Q: Now, class, can the Netherlands' high school graduation rate be legitimately compared to the U.S. graduation rate? A: No, they can't be compared because the circumstances are entirely different.

I am told that Switzerland has a similar system, and that Japan's vocational tracks graduate even younger. Other countries? Where's the College Board research on that?

OK, now to the college graduation comparisons. The previous discussion raises an initial question: Are we counting those students in the Netherlands who graduate from advanced vocational training as graduates? Expand this question to all other such programs in all other nations. Discuss among yourselves.

And more. Regarding the figures on the percentage of Americans ages 25-34 who have an A.A. degree or higher: A significant percentage of adults ages 25-34 here in California and in the United States are immigrants who came to this country after the age of K-12 education. Are they counted in these figures on college graduates? How many of them are counted, and how do they impact those figures?

Still more: In some (again, an unknown number of) other nations, students attend college at no cost to themselves. In this country, students and their families pay college tuition, a famously significant, life-altering expense.

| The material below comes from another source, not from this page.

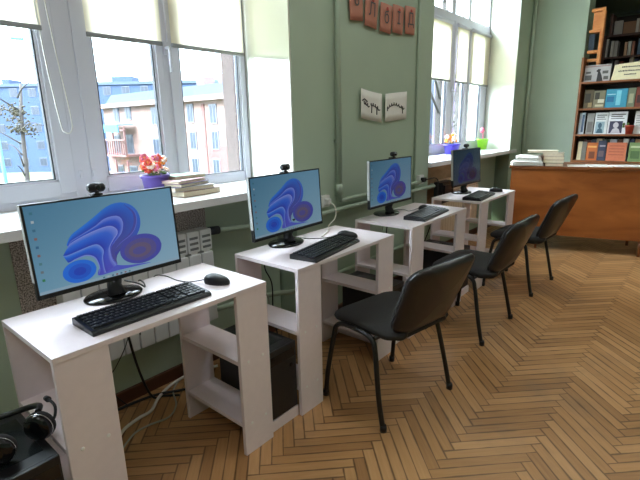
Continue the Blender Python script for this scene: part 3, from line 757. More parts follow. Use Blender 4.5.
for i, (y, x) in enumerate(PCY):
    o = pc if i == 0 else copy_tree(pc)
    o.location = (x - 0.005, y, 0.056 if i else 0.10); o['label'] = PL[i]
    if i:
        for q in [q for q in o.children if q.name.startswith('power_light')]: bpy.data.objects.remove(q)
    s = st if i == 0 else st.copy()
    if i: COL.objects.link(s)
    s.location = (x, y, 0) if i != 1 else (-0.024, 0.923, 0); s.scale.z = 1.0 if i else 0.10 / 0.056; tag(s, SL[i], 'stand', 'low white stands under the towers')
# headset on the first tower
hx, hy, hz = -0.115, -0.085, 0.4462
hs = empty('headset', (hx, hy, hz), 0, 'black headset with a boom microphone lying on the computer tower', 'headset')
def cup(px, py, ang, nm):
    mt = Matrix.Translation((px, py, 0.047)) @ Matrix.Rotation(ang, 4, 'Z') @ Matrix.Rotation(PI / 2, 4, 'Y') @ Matrix.Scale(0.82, 4)
    q = MB(); q.lathe([(0.02, -0.022), (0.044, -0.02), (0.052, -0.006), (0.052, 0.0)], n=22, mt=mt); o = q.build(nm, M['blackgloss'], hs)
    q = MB(); q.lathe([(0.050, 0.0), (0.056, 0.008), (0.054, 0.02), (0.040, 0.024), (0.028, 0.016)], n=22, mt=mt); q.build('cushion', M['seatfab'], o)
    q = MB(); q.lathe([(0.0535, -.004), (0.055, -.002), (0.0535, 0.0005)], n=22, mt=mt, caps=False); q.build('ring', M['metal'], o)
cup(-0.01, 0.055, 2.3, 'ear_cup'); cup(0.02, -0.06, 2.6, 'ear_cup')
q = MB(); arc = [(-0.02, 0.062, 0.09), (-0.06, 0.080, 0.085), (-0.12, 0.075, 0.06), (-0.165, 0.04, 0.04), (-0.18, -0.01, 0.036), (-0.165, -0.06, 0.04), (-0.11, -0.09, 0.06), (-0.04, -0.09, 0.085), (0.01, -0.066, 0.09)]
pth = smooth_path(arc, 5)
q.tube(pth, 0.0095, 8); q.build('headband', M['black'], hs)
q = MB(); q.tube(smooth_path([(0.0, 0.062, 0.05), (0.01, 0.092, 0.062), (0.0, 0.105, 0.095), (-0.035, 0.10, 0.11)], 6), 0.0045, 8); q.tube([(-0.032, .10, .109), (-.052, .099, .107)], [.009, .008], 10); q.build('microphone_boom', M['black'], hs)

# ------------------------------------------------------------------ chairs
def rrect(hw, hh, rad, n=6, top=1.0):
    out = []
    for (cx, cy, a0) in ((hw - rad, hh - rad, 0), (-(hw - rad), hh - rad, 90), (-(hw - rad), -(hh - rad), 180), (hw - rad, -(hh - rad), 270)):
        for k in range(n + 1):
            a = math.radians(a0 + 90 * k / n); out.append((cx + rad * math.cos(a), cy + rad * math.sin(a)))
    return out
def pad(fn, outline, levels):
    """closed cushion from rings: outline scaled by s at offset d ; fn maps (a,b,d)->xyz"""
    m_ = MB(); rings = []
    for s, d in levels: rings.append([m_.bm.verts.new(fn(p[0] * s, p[1] * s, d)) for p in outline])
    n = len(outline)
    for a, c in zip(rings, rings[1:]):
        for j in range(n): m_._f([a[j], a[(j + 1) % n], c[(j + 1) % n], c[j]], True)
    def cap(ring, rev):
        # inner rings keep the cap curved
        m_._f(list(reversed(ring)) if rev else ring, True)
    cap(rings[0], True); cap(rings[-1], False)
    return m_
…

And more: In other advanced economies, social safety nets put a college student on an entirely different footing in regard to paying his/her own living expenses.

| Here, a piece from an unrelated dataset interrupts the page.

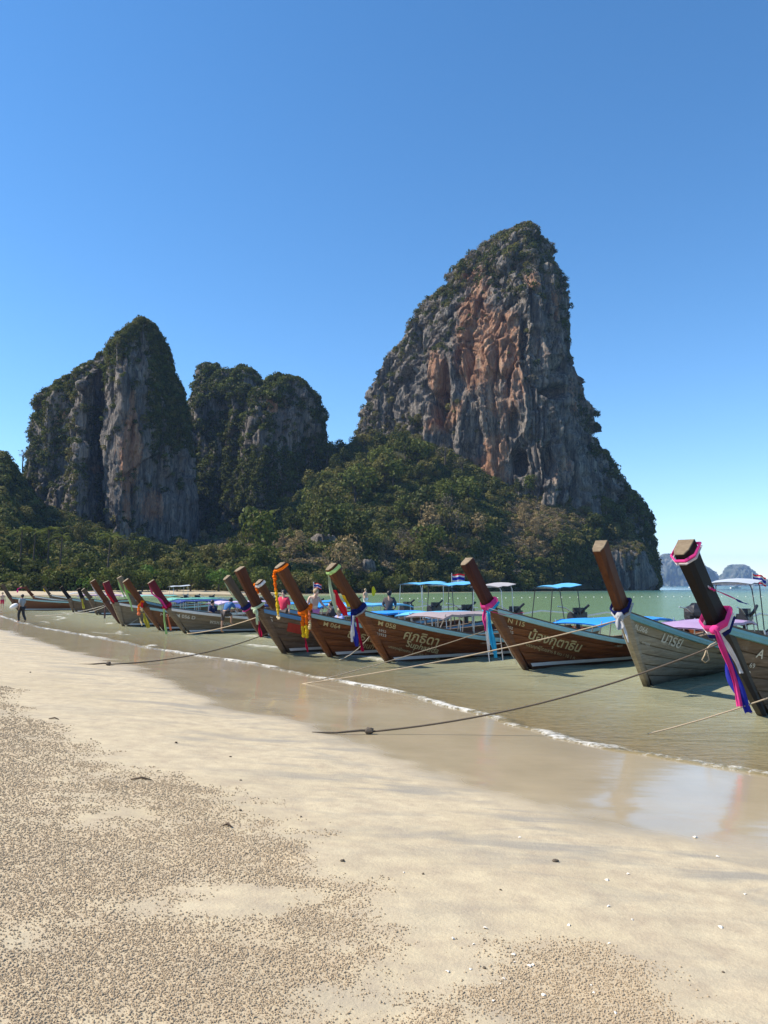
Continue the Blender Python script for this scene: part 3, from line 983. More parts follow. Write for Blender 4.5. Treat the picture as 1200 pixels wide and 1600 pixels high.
def cliff_points(names, wfun, n, seed):
    r = np.random.default_rng(seed)
    out = []
    for nm in names:
        V, Fq, un, vn = CLIFFS[nm]
        c = V[Fq].mean(1)
        e1 = V[Fq[:, 1]] - V[Fq[:, 0]]; e2 = V[Fq[:, 3]] - V[Fq[:, 0]]
        nz = np.cross(e1, e2)
        ar = np.linalg.norm(nz, axis=1) + 1e-9
        up = np.abs(nz[:, 2]) / ar
        w = wfun(c, up, un[Fq[:, 0]], vn[Fq[:, 0]]) * ar
        w = np.maximum(w, 0)
        k = r.choice(len(c), size=n, p=w / w.sum())
        out.append(c[k] + r.normal(size=(n, 3)) * 0.35)
    return np.concatenate(out)

def w_main(c, up, u, v):
    n = fbm(c * 0.05, 3, 900)
    topline = np.interp(u, [560, 620, 700, 760, 815, 850, 880, 900, 930, 1000], [600, 528, 440, 392, 357, 380, 440, 540, 690, 800])
    d = v - topline                                   # px under the skyline
    w = 6 * np.exp(-np.maximum(d, 0) / (16 + 22 * (n > 0))) + 1.0 * (up > 0.6) * (n > 0.0) + 5 * (up > 0.62) * (v < 470) * (n > -.3)
    w = w + 6 * sm(905, 925, u - 0.28 * (v - 560)) * (v > 540)
    w = w * (c[:, 1] < 455)
    w = w + 5 * (u < 660) * sm(640, 668, v) + 0.05
    return w
pts = cliff_points(['limestone_tower'], w_main, 7500, 1)
scatter('cliff_scrub', pts, tailed(0.6, 2.7, len(pts)), protos('dark', 'olive', 'dark', 'grey'), 'scrub clinging to the top and ledges of the tallest tower', 1)

def w_butt(c, up, u, v):
    n = fbm(c * 0.06, 3, 910)
    return ((0.4 + (n > -0.1)) * (v < 890 + 20 * n) + 2 * (up > 0.5) * (v < 900)) * (c[:, 1] < 436)
pts = cliff_points(['sea_cliff_buttress'], w_butt, 4600, 2)
scatter('cliff_scrub', pts, tailed(0.6, 3.0, len(pts)), protos('dark', 'dark', 'green', 'olive'), 'dark scrub covering the buttress by the sea', 2)

def w_spire(c, up, u, v):
    n = fbm(c * 0.055, 3, 920)
    w = 4 * np.exp(-np.maximum(v - np.interp(u, [172, 200, 224, 250, 275, 297], [548, 505, 494, 510, 560, 620]), 0) / 22) + 2.0 * (up > 0.5) * (n > -0.1)
    w = w + 3.0 * sm(225, 240, u) * (1 - sm(650, 720, v + 30 * n)) + 1.2 * (n > 0.25) * (u > 225)
    return w * (c[:, 1] < 365) + 0.02
pts = cliff_points(['limestone_spire'], w_spire, 4800, 3)
scatter('cliff_scrub', pts, tailed(0.4, 2.2, len(pts)), protos('dark', 'dark', 'olive', 'green'), 'dark scrub on the top and shaded flank of the spire', 3)

def w_sh(c, up, u, v):
    n = fbm(c * np.array([0.05, 0.05, 0.03]), 3, 930)
    top = np.interp(u, [45, 60, 95, 130, 165, 190], [650, 620, 600, 575, 548, 540])
    w = 4 * np.exp(-np.maximum(v - top, 0) / 14) + 2.5 * (n > 0.02) * (v > 640) + 2.2 * (u < 110) * (n > -0.25) + 5 * (v > 742) * (np.abs(u - 175) < 24)
    return w * (c[:, 1] < 394) + 0.05
pts = cliff_points(['cliff_shoulder'], w_sh, 5200, 4)
scatter('hanging_ivy', pts, tailed(0.4, 2.2, len(pts)), protos('dark', 'green', 'olive', 'dark'), 'ivy and scrub hanging down the cliff shoulder', 4)

def w_wall(c, up, u, v):
    n = fbm(c * 0.05, 3, 940)
    return 1.5 * (n > -0.05) + 3 * (up > 0.5) + 2.0 * (v > 700) + 0.3
for k, (nm, lab) in enumerate((('cliff_wall', 'scrub on the notched pillar behind the spire'), ('cliff_wall.001', 'scrub on the middle pillar of the wall'), ('cliff_wall.002', 'scrub covering the round-topped cliff'))):
    pts = cliff_points([nm], w_wall, (5500, 8500, 11000)[k], 5 + k)
    scatter('cliff_scrub', pts, tailed(0.6, 3.0, len(pts)), protos('dark', 'dark', 'green', 'dark'), lab, 5 + k)  # scrub thickened and darkened to stand in for the spire's shade

def w_foot(c, up, u, v):
    n = fbm(c * 0.08, 3, 950)
    return (n > 0.0) * (v < 890) + 2 * (v < 862)
pts = cliff_points(['low_sea_cliff'], w_foot, 900, 9)
scatter('cliff_scrub', pts, RNG.uniform(0.6, 1.5, len(pts)), protos('grey', 'olive', 'dark', 'dry'), 'dry scrub on the low sea cliff', 9)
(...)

All these caveats make it impossible to accurately or fairly compare U.S. high school graduation rates to other nations' high school graduation rates, and they make it impossible to accurately or fairly compare U.S. college graduation rates to other nations' college graduation rates.

Unfortunately, it would take vast research resources to dig up further information on the education situation in different nations, and it would take data-crunching skills that I lack to present that information as statistics to respond to the College Board claims. The only thing I can say is that the information we do have shows us plainly that the College Board studies are making sweeping statements – parroted by the press – that are not valid.

The irony of the academically, intellectually and methodologically flawed information coming from the College Board, of all organizations, leaps out a bit.

2 comments:

Tom Hoffman said...

You should read Tom Geoghegan's new book. It's a hoot.

Anonymous said...

I appreciate the caveat at the beginning. Wouldn't the best comparison be to look at actual learning attainment between schools? It reminds me of hearing about folks with "only" an 8th grade education in the past, when in some situations that actually means something different from only having an 8th grade education today. More years does not necessarily mean better.